No charges for officers in Rifle shooting

Law enforcement officers secure the scene of the officer involved shooting Aug. 5 on the Highway 13 bridge at Rifle.
Kyle Mills/Post Independent

The officers who shot and killed an armed Rifle man in August will not face criminal charges, 9th District Attorney Jeff Cheney announced Tuesday.

Following a three-month investigation, the DA “concluded that no officer committed a criminal violation” when shooting Allan George, then 54, in the back on the Rifle bridge as he attempted to flee arrest while armed on Aug. 5.

George never pointed his handgun at Cpl. Dewey Ryan or Officer Shelby McNeal, the two officers involved, but Ryan still didn’t commit a crime in shooting him, the DA determined. Less-lethal force was not an option, according to the officers.

“Arguably … Corporal Ryan could have fired his firearm at
Mr. George as soon as he removed the handgun from concealment and openly
presented it,” according to the report.

The two officers exhausted all possible measures in trying
to get George to submit to arrest, according to the report. In total, Ryan and
McNeal told George to put his gun down 46 times, according to a transcript of
the audio recording device one of the officers was wearing.

“Where over three dozen orders to drop the weapon go
unheeded, prevailing law does not require a police officer to wait until an
armed and dangerous felon has drawn a bead on the officer or others before
using deadly force,” the report said.

According to the report, there is evidence that George was considering
suicide leading up to the incident.

George was wanted on charges of possessing child
pornography, and the investigation had been going on for several weeks with his
knowledge, according to the report.

George had pleaded guilty to sexual exploitation of a child in Lake County in 2009, and in April 2019, an FBI task force investigation located George on a private Kik Messenger group that shared child pornography.

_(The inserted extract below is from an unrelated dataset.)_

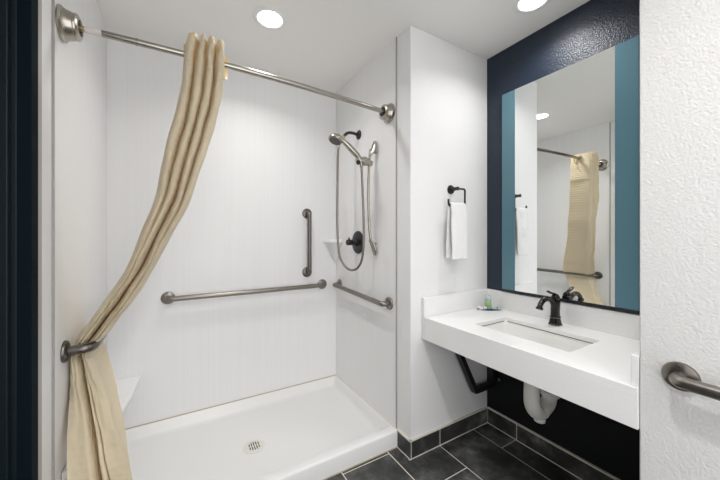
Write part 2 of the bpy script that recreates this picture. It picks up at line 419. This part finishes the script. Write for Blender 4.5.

Officers interviewed George, while he was working a
construction site in Vail, and he told them he “knew it was wrong, but explored
several groups on Kik” looking for child pornography.

On July 30, George’s wife requested a welfare check while
she was out of state, and reported that George had made suicidal statements.
She also told Rifle Police that George told her he was not “going back to jail
without a fight.”

A judge in Eagle County issued a warrant for George’s arrest
on the morning of Aug. 5. Police visited George’s home, where his wife informed
them George carried a firearm with him.

Ryan and McNeal parked their patrol vehicles on the intersection of Interstate 70 and Colorado Highway 13, at around 6:30 Aug. 5, and spotted George in his work truck around 7:11 p.m.

They pulled him over on the bridge, and George got out
without being told to do so and displayed the handgun.

What followed was several minutes of confrontation. Officers
kept their weapons on George and gave numerous commands for him to drop his
weapon.

At one point, McNeal asked George, “So, what can we do to make you put the gun down?”

George ignored all commands, the report said. The officers
believed George was going to jump off the bridge. McNeal alerted dispatch to “get
river rescue team ready.”

George did not jump, but ran toward the city of Rifle, and
was shot in the back twice by Ryan, according to the report.

Part of the incident was captured on video and provided to law enforcement and the Post Independent.

According to the officers, using a less-lethal TASER was not an option. When George produced the gun, he pointed it almost immediately at himself. “Using a TASER could have caused him to squeeze the trigger and shoot himself or cause him to fall into the swift river and drown,” according to the report.